Wednesday, September 6, 2017

FATE Playtest Notes: Old habits, Boss Monsters, and Turtling

We did a wrap-up session last night for our unfinished FATE game, and this time it was a little less crazy and a little more subdued, but we still had fun. We did notice a couple things:

Old Habits!

One of our players started with, "...so I wait for a car to approach the building's parking garage..."

Not really FATE in a way. I as a referee waited for the player to announce the story action and none came. In a typical RPG, this sort of 'open ended wait for the referee to give me a bone' is a pretty normal thing. In FATE, you need to remember you are narrating a part of the story. What works better?

"When a car drives into the corporate parking garage, I sneak in alongside it, out of the driver's view and the security guard, creeping and walking fast along the opposite side of the vehicle."

Better. You are narrating a part of the movie scene and the skill being used (stealth) is obvious. Me, as a referee still needs to decide if a car comes or not, but in this case cars are coming and going all day so that fact will likely push the difficulty a step easier for the players. Fewer cars? Fewer chances and higher difficulty. No cars? I inform the player to try something else.

Remember our 'actions are better as macro events' feeling about the Star Wars RPG from Fantasy Flight? The same applies here. You don't want to aggregate too much into one roll, but you want the rolls to cover more than a turn-by-turn fine-grained breakdown of every action.

If an event has a chance of going wrong, and it requires a different skill set, make it a separate roll.
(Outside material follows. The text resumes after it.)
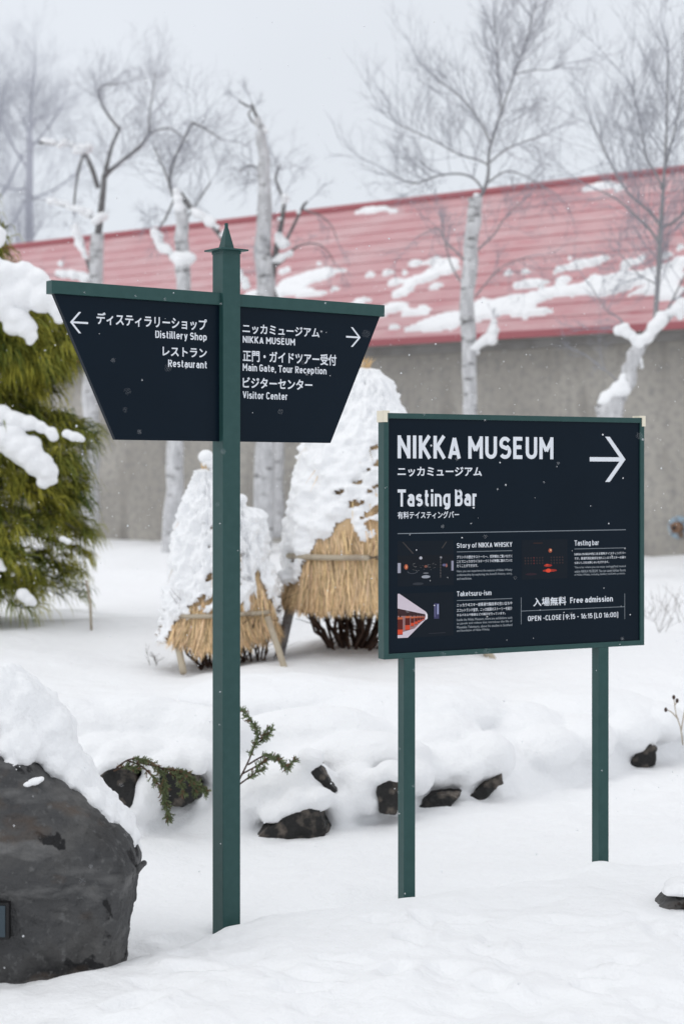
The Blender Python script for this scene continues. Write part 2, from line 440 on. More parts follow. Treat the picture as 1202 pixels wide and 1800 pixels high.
# the wide snow field, one sheet out to the horizon, a little below the near snow
def field_z(x, y):
    z = full_z(x, y)
    inside = np.clip(np.minimum(np.minimum(x - NX0, NX1 - x), np.minimum(y - NY0, NY1 - y)) / 0.15, 0, 1)
    dist = np.hypot(x, y - 20)
    z = np.where(dist > 70, 0.45, z)
    return z - 0.35 * inside - 0.03
mb = MB()
xs = np.concatenate([[-300, -120, -60, -35], np.arange(-24, 26, 0.25), [35, 60, 120, 300]])
ys = np.concatenate([[-100, -40, -20, -8], np.arange(-2, 56, 0.25), [70, 120, 300, 400]])
grid_mesh(mb, xs, ys, field_z)
tag(mb.build('snow_field', M['snow_far'], None, True), kind='structure')

# ------------------------------------------------------------------ lettering
def arc(cx, cy, rx, ry, a0, a1, n=10):
    return [(cx + rx * math.cos(math.radians(a0 + (a1 - a0) * i / n)), cy + ry * math.sin(math.radians(a0 + (a1 - a0) * i / n))) for i in range(n + 1)]

def glyphs(t):
    B, T, X = t / 2, 1 - t / 2, 0.735 - t / 2
    Mi = 0.53
    D_ = -0.2 + t / 2
    g = {}
    W = 0.44; r = W / 2
    w = 0.38; q = w / 2
    loop = lambda y0, y1, ww: arc(ww / 2, y1 - ww / 2, ww / 2, ww / 2, 0, 180) + arc(ww / 2, y0 + ww / 2, ww / 2, ww / 2, 180, 360) + [(ww, y1 - ww / 2)]
    h = t / 2
    g['N'] = (W + .02, [[(0, 0), (0, 1)], [(W + .02, 0), (W + .02, 1)], [(0, 1 - h * 1.1), (W + .02, h * 1.1)]])
    g['I'] = (0, [[(0, 0), (0, 1)]])
    g['K'] = (W, [[(0, 0), (0, 1)], [(0, .38), (W, 1)], [(.13, .52), (W + .02, 0)]])
    g['A'] = (W + .04, [[(0, 0), (W / 2 + .02, 1 - h)], [(W / 2 + .02, 1 - h), (W + .04, 0)], [(.09, .25), (W - .05, .25)]])
    g['M'] = (.58, [[(0, 0), (0, 1)], [(.58, 0), (.58, 1)], [(0, 1 - h), (.29, .36)], [(.29, .36), (.58, 1 - h)]])
    g['U'] = (W, [[(0, 1)] + arc(r, B + r, r, r, 180, 360) + [(W, 1)]])
    g['S'] = (W, [[(W * .97, T - .12)] + arc(r, T - .2, r * .95, .2, 35, 180) + [(0.01, .70)] + arc(r * .8, Mi + .17, r * .8, .17, 200, 260, 5) + [(r * 1.3, Mi - .05)] + arc(r * 1.15, B + .235, r * .9, .235, 60, 0, 6) + arc(r, B + .21, r * 1.02, .21, -10, -150)])
    g['E'] = (W - .07, [[(W - .04, T), (0, T), (0, B), (W - .04, B)], [(h, Mi), (W - .09, Mi)]])
    g['F'] = (W - .08, [[(W - .04, T), (0, T), (0, 0)], [(h, Mi - .03), (W - .09, Mi - .03)]])
    g['L'] = (W - .08, [[(0, 1), (0, B), (W - .06, B)]])
    g['T'] = (W + .02, [[(-h, T), (W + .02 + h, T)], [(r + .01, T - h), (r + .01, 0)]])
    g['H'] = (W, [[(0, 0), (0, 1)], [(W, 0), (W, 1)], [(h, Mi), (W - h, Mi)]])
    g['D'] = (W, [[(0, B), (0, T), (W - .18, T)] + arc(W - .2, T - .2, .2, .2, 90, 0) + arc(W - .2, B + .2, .2, .2, 0, -90) + [(-h, B)]])
    g['B'] = (W, [[(0, B), (0, T), (W - .2, T)] + arc(W - .22, T - .2, .19, .2, 90, -90) + [(h, T - .4)]] + [[(W - .2, T - .4)] + arc(W - .2, B + .225, .2, .225, 90, -90) + [(-h, B)]])
    g['R'] = (W, [[(0, 0), (0, T), (W - .2, T)] + arc(W - .21, T - .22, .21, .22, 90, -90) + [(h, T - .44)]] + [[(W - .22, T - .44 - h), (W + .01, 0)]])
    g['P'] = (W, [[(0, 0), (0, T), (W - .2, T)] + arc(W - .22, T - .24, .22, .24, 90, -90) + [(h, T - .48)]])
    g['O'] = (W, [loop(B, T, W)])
    g['0'] = g['O']
    g['C'] = (W, [arc(r, T - r, r, r, 20, 180) + arc(r, B + r, r, r, 180, 340)])
    g['G'] = (W, [arc(r, T - r, r, r, 20, 180) + arc(r, B + r, r, r, 180, 360) + [(W, Mi - .03), (r + .02, Mi - .03)]])
    g['V'] = (W + .03, [[(0, 1), (r + .015, h)], [(r + .015, h), (W + .03, 1)]])
    g['W'] = (.74, [[(0, 1), (.17, h)], [(.17, h), (.37, .9)], [(.37, .9), (.57, h)], [(.57, h), (.74, 1)]])
    g['Y'] = (W + .02, [[(0, 1), (r + .01, .44)], [(r + .01, .44), (W + .02, 1)], [(r + .01, .46), (r + .01, 0)]])
    g['a'] = (w - .01, [arc(q, X - q * .9, q * .98, q * .9, 150, 0) + [(w - .01, 0)], [(w - .01 - h, .42), (q * .9, .42)] + arc(q * .9, B + .18, q * .9, .18, 90, 270) + [(w - .01 - h, B)]])
    g['b'] = (w, [[(0, 0), (0, 1)], [(h, X)] + arc(w - q, X - q, q, q, 90, 0) + arc(w - q, B + q, q, q, 0, -90) + [(h, B)]])
    g['d'] = (w, [[(w, 0), (w, 1)], [(w - h, X)] + arc(q, X - q, q, q, 90, 180) + arc(q, B + q, q, q, 180, 270) + [(w - h, B)]])
    g['p'] = (w, [[(0, -.2), (0, .735)], [(h, X)] + arc(w - q, X - q, q, q, 90, 0) + arc(w - q, B + q, q, q, 0, -90) + [(h, B)]])
    g['g'] = (w, [[(w, .735), (w, D_ + q)] + arc(q, D_ + q * .8, q, q * .8, 0, -140), [(w - h, X)] + arc(q, X - q, q, q, 90, 180) + arc(q, B + q, q, q, 180, 270) + [(w - h, B)]])
    g['c'] = (w - .04, [arc(q, X - q, q, q, 35, 180) + arc(q, B + q, q, q, 180, 325)])
    g['e'] = (w, [[(.0, .36), (w, .36), (w, X - q)] + arc(q, X - q, q, q, 0, 180) + arc(q, B + q, q, q, 180, 320)])
    g['f'] = (.24, [[(.09, 0), (.09, T - .14)] + arc(.23, T - .14, .14, .14, 180, 90) + [(.29, T)], [(-.03, X), (.26, X)]])
    g['h'] = (w, [[(0, 0), (0, 1)], [(h, X)] + arc(w - q, X - q, q, q, 90, 0) + [(w, 0)]])
    g['n'] = (w, [[(0, 0), (0, .735)], [(h, X)] + arc(w - q, X - q, q, q, 90, 0) + [(w, 0)]])
    g['m'] = (.62, [[(0, 0), (0, .735)], [(h, X)] + arc(.31 - .13, X - .13, .13, .13, 90, 0) + [(.31, 0)], [(.31 + h, X)] + arc(.62 - .13, X - .13, .13, .13, 90, 0) + [(.62, 0)]])
    g['u'] = (w, [[(w, 0), (w, .735)], [(0, .735)] + arc(q, B + q, q, q, 180, 270) + [(w - h, B)]])
    g['r'] = (.24, [[(0, 0), (0, .735)], [(h, X)] + [(.24, X - .01)]])
    g['i'] = (0, [[(0, 0), (0, .735)], [(0, .85), (0, 1)]])
    g['l'] = (.08, [[(0, 1), (0, B + .1)] + arc(.1, B + .1, .1, .1, 180, 270, 5) + [(.14, B)]])
    g['k'] = (w - .02, [[(0, 0), (0, 1)], [(0, .30), (w - .04, .735)], [(.11, .40), (w, 0)]])
    g['o'] = (w, [loop(B, X, w)])
    g['s'] = (w - .04, [[(w - .06, X - .06)] + arc(q - .02, X - .14, q - .02, .14, 40, 200) + [(q - .02, .37)] + arc(q - .01, B + .15, q - .01, .15, 60, -145)])
    g['t'] = (.24, [[(.09, .95), (.09, B + .12)] + arc(.21, B + .12, .12, .12, 180, 270, 5) + [(.27, B)], [(-.03, X), (.26, X)]])
    g['y'] = (w, [[(0, .735), (q + .01, .05)], [(w, .735), (q, 0), (q - .08, -.16), (.02, -.16)]])
    g['-'] = (.26, [[(0, .44), (.26, .44)]])
    g[','] = (.04, [[(.04, .12), (-.01, -.13)]])
    g[':'] = (0, [[(0, 0), (0, .15)], [(0, .5), (0, .65)]])
    g['|'] = (0, [[(0, -.1), (0, 1.05)]])
    g['('] = (.12, [[(.13, 1.08), (0, .92), (0, -.02), (.13, -.18)]])
    g[')'] = (.12, [[(0, 1.08), (.13, .92), (.13, -.02), (0, -.18)]])
    g['1'] = (.2, [[(.2, 0), (.2, 1)], [(.2, .96), (0, .78)]])
    g['5'] = (W - .02, [[(W - .05, T), (.04, T), (.02, .52)] + arc(r - .02, .36, r - .01, .36 - B, 100, -150)])
    g['6'] = (W - .02, [loop(B, .62, W - .02), [(0, .30), (.04, .45), (.26, 1)]])
    g['9'] = (W - .02, [loop(.38, T, W - .02), [(W - .02, .70), (W - .06, .55), (.16, 0)]])
    return g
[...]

If it is inconsequential, or you are finding you are making too many rolls for a single event (just to throw sand in the gears of the players), stop it, declare one last roll to clean up, and move on to the next story part.

You can focus 'too much' on one part of the story and slow things down by requiring too many rolls. As a referee, you need to be a little more aware of pacing and not punishing great ideas by layering on too many rolls on the implementation.

Boss Difficulty

When four players focus in on your bad guy, please make sure your bad guy is significantly more skilled and capable than an average starting character. You players can 'pile on' with their best skills, and a character equal to one of them is going to go down fast.

A big part of this game is building challenges, and players know when to pile on, drain an opponent's fate points dry, and finish the bad guy off with merciless abandon. I am trying to come up with guidelines on how tough to make a bad guy, but it is going to take some more time with the game and practice.

Our bad guy went down quick when all of the characters were focused on him and not fighting each other. Next time, I will need to give my bad guy a larger fate point pool and some defenses against a couple common attacks (mental and physical). Mental attacks, especially from an enemy unaware of the manipulation, can be very effective and drain a bad guy's defenses quickly.

One Trick Turtles

We saw a tendency to 'one trick pony' characters with their best skills in situations where they were protected against having to make skill checks in less-optimal skills. Of course, this came about with a great plan, but you don't want a game to devolve into 'I am the hacker and sit off in a remote site while I hack and stay immune to any risk.'

You want players in the facility, on the site, and taking risks. You want them sneaking through the enemy base. You want to force players out of their 'this is my +5 skill' box where all they do is sit there and roll that +5 skill when the proper time comes up.

As a player, don't turtle up! As a referee, discourage turtling!

The computer terminal you need to use is inside the building, past defenses and in an area patrolled by guards. You need to be using a couple other skills to get in and get out, and you those will likely be not your best ones either.

A great plan tends to put experts in places they need to be. But don't ignore the fact that getting these experts where they need to be should require a wide and diverse array of efforts. Create challenge by forcing characters out of their 'easy boxes' and into dangerous places.

More Playtesting Ahead

We are not done, but FATE looks like a solid game in our schedule of things we play. One of the things we love about the game are aspects and consequences, and we keep coming back to  those and seeing how other game worlds would benefit from having such a system. A lot of games out there are really 'cut and dried' where you just need to burn down a pile of defenses and hit points to 'win' and there really isn't any sort of control over temporary or long-term effects inside the narrative (other than GM fiat). FATE gives the players some input, and also forces the referee to consider what happens next because something else happened.

It really is an interesting system of storytelling and consequences that has captured our imagination.